The Federal Deposit Insurance Corporation (“FDIC”) on July 2, 2009, requested comment on its proposed Statement of Policy on Qualifications for Failed Bank Acquisitions (the “Proposal”). SeeFDIC Proposes Guidelines for PE Investments in Failed Institutions: The Debate Begins, 21st Century Money, Banking & Commerce Alert® (July 6, 2009). The FDIC received 59 comments as of the close of the public comment period on August 10, 2009.  

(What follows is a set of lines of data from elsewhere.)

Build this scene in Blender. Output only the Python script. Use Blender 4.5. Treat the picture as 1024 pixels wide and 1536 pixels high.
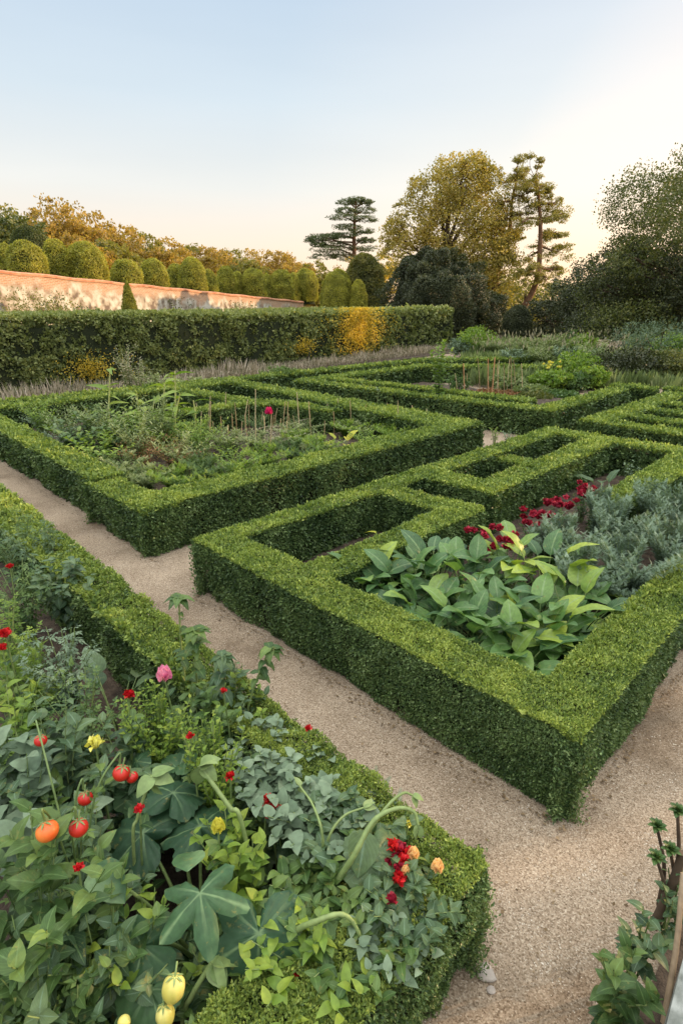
import bpy, math, random
import numpy as np
from mathutils import Vector
for o in list(bpy.data.objects): bpy.data.objects.remove(o)
SC = bpy.context.scene
COL = SC.collection
rs = np.random.RandomState(7)
random.seed(7)
# ------------------------------------------------------------------ camera
CAMH, FPX, PITCH = 2.8, 850.0, math.atan(315/850)
cam = bpy.data.objects.new('camera', bpy.data.cameras.new('camera')); COL.objects.link(cam)
cam.location = (0, 0, CAMH); cam.rotation_euler = (math.pi/2-PITCH, 0, 0)
cam.data.sensor_fit = 'HORIZONTAL'; cam.data.sensor_width = 36; cam.data.lens = FPX/1024*36
cam.data.clip_end = 3000; cam.data.clip_start = 0.05
SC.camera = cam
# ------------------------------------------------------------------ light
SUN_AZ = math.radians(75)      # clockwise from +Y
SUN_EL = math.radians(10)
sdir = Vector((math.sin(SUN_AZ)*math.cos(SUN_EL), math.cos(SUN_AZ)*math.cos(SUN_EL), math.sin(SUN_EL)))
sl = bpy.data.lights.new('sun', 'SUN'); sl.energy = 5.0; sl.angle = math.radians(0.5); sl.color = (1.0, 0.66, 0.36)
so = bpy.data.objects.new('sun', sl); COL.objects.link(so)
so.rotation_euler = sdir.to_track_quat('Z', 'Y').to_euler()
W = bpy.data.worlds.new('World'); SC.world = W; W.use_nodes = True
nt = W.node_tree; nt.nodes.clear()
def N(t, typ, **kw):
    n = t.nodes.new(typ)
    for k, v in kw.items():
        if k.startswith('i_'): n.inputs[k[2:].replace('_', ' ')].default_value = v
        else: setattr(n, k, v)
    return n
def ramp(t, stops, fac=None):
    r = N(t, 'ShaderNodeValToRGB'); cr = r.color_ramp
    while len(cr.elements) < len(stops): cr.elements.new(0.5)
    for e, (p, c) in zip(cr.elements, stops):
        e.position = p; e.color = (*c, 1) if len(c) == 3 else c
    if fac is not None: t.links.new(fac, r.inputs[0])
    return r
sky = N(nt, 'ShaderNodeTexSky', sky_type='NISHITA', sun_disc=False, sun_elevation=SUN_EL, sun_rotation=SUN_AZ,
        air_density=1.0, dust_density=1.5, ozone_density=1.2)
bg1 = N(nt, 'ShaderNodeBackground'); bg1.inputs[1].default_value = 0.14
nt.links.new(sky.outputs[0], bg1.inputs[0])
# thin evening veil: pale cream low down, powder blue above, raised overhead, beyond the view, as added fill light
tc = N(nt, 'ShaderNodeTexCoord'); sp = N(nt, 'ShaderNodeSeparateXYZ'); nt.links.new(tc.outputs['Generated'], sp.inputs[0])
vr = ramp(nt, [(0.0, (1.32, 0.90, 0.58)), (0.06, (1.27, 1.02, 0.80)), (0.16, (1.08, 1.07, 1.02)), (0.27, (0.84, 0.96, 1.05)), (0.40, (0.66, 0.82, 1.00)), (0.60, (2.1, 2.25, 2.4)), (1.0, (4.2, 4.15, 3.9))], sp.outputs[2])
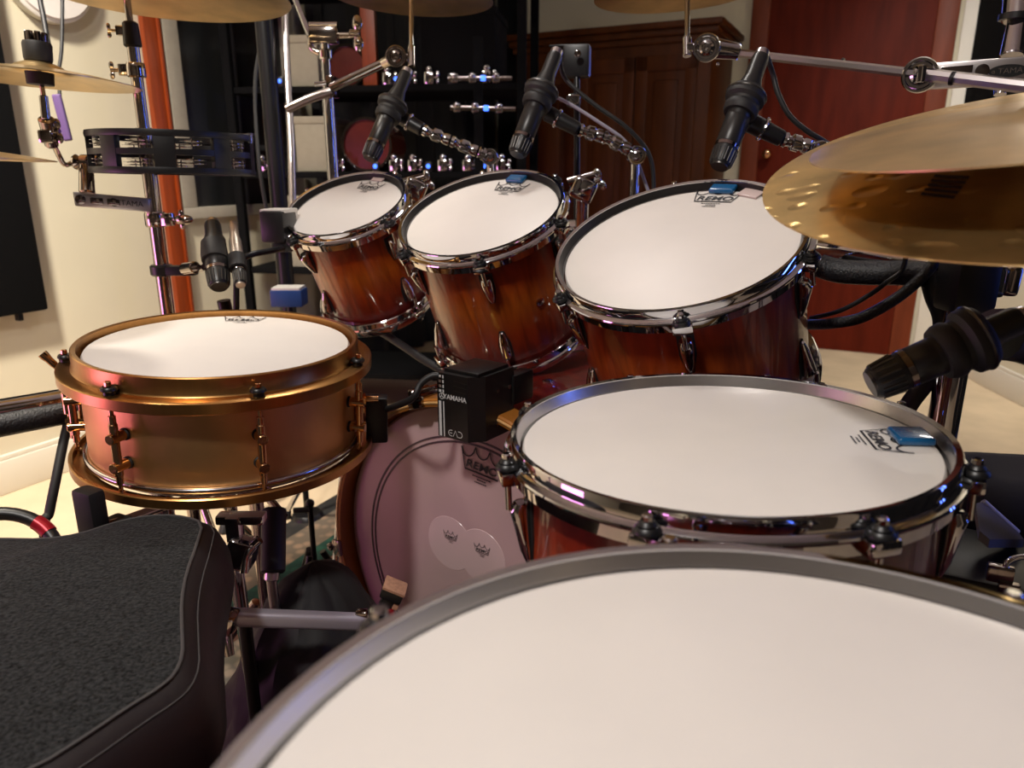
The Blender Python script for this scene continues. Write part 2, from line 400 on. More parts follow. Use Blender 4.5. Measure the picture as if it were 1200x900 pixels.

Fried Frank filed a comment letter (the “Comment”) on behalf of a number of clients of the firm. While welcoming the FDIC’s efforts to address the role of private equity funds (“PE Funds”) in the acquisition of failed banks and noting that the interests of the FDIC and PE Funds are aligned in seeking to ensure that banking operations acquired from the FDIC are operated in a safe and sound manner, the Comment offered several constructive, alternative approaches to the FDIC’s proposed treatment of PE Fund investors in failed banks:  

  1. Capital requirements are indeed important, but they should be a function of the nature of the risks inherent in an institution’s asset and liability profile, rather than of the identity of an institution’s investors. PE Funds that participate in failed bank acquisitions, whether as passive or controlling investors, should continue to be subject to the same requirements and restrictions as other types of investors.
  2. The FDIC should continue to rely on the established laws and regulations of the four federal banking agencies which have jurisdiction regarding passive and controlling investments in, and the safety and soundness of, insured depository institutions. In that regard, passive investors, whether PE Funds or other investors, are subject to stringent passivity commitments and related undertakings to avoid control, and are subject to civil and criminal liability for any violation of them.  
  3. The Proposal can achieve greater consistency with applicable federal law regarding control by clarifying that the FDIC would not hold passive PE Fund investors responsible for the actions or losses of a bank or thrift. When passive investors are barred from influencing the management or policies of a banking institution and certify that they will maintain that position, federal law does not generally hold them responsible thereafter for capital deficiencies or other actions that they could not cause or avoid given their passive role.  
  4. The Proposal would benefit from clearer definitions of the parties and types of transactions that it seeks to restrict. In that regard, the Comment suggests that such restrictions on private capital investors be triggered by traditional concepts of control under federal banking law, and that the FDIC identify and distinguish the types of silo transactions that it is concerned about.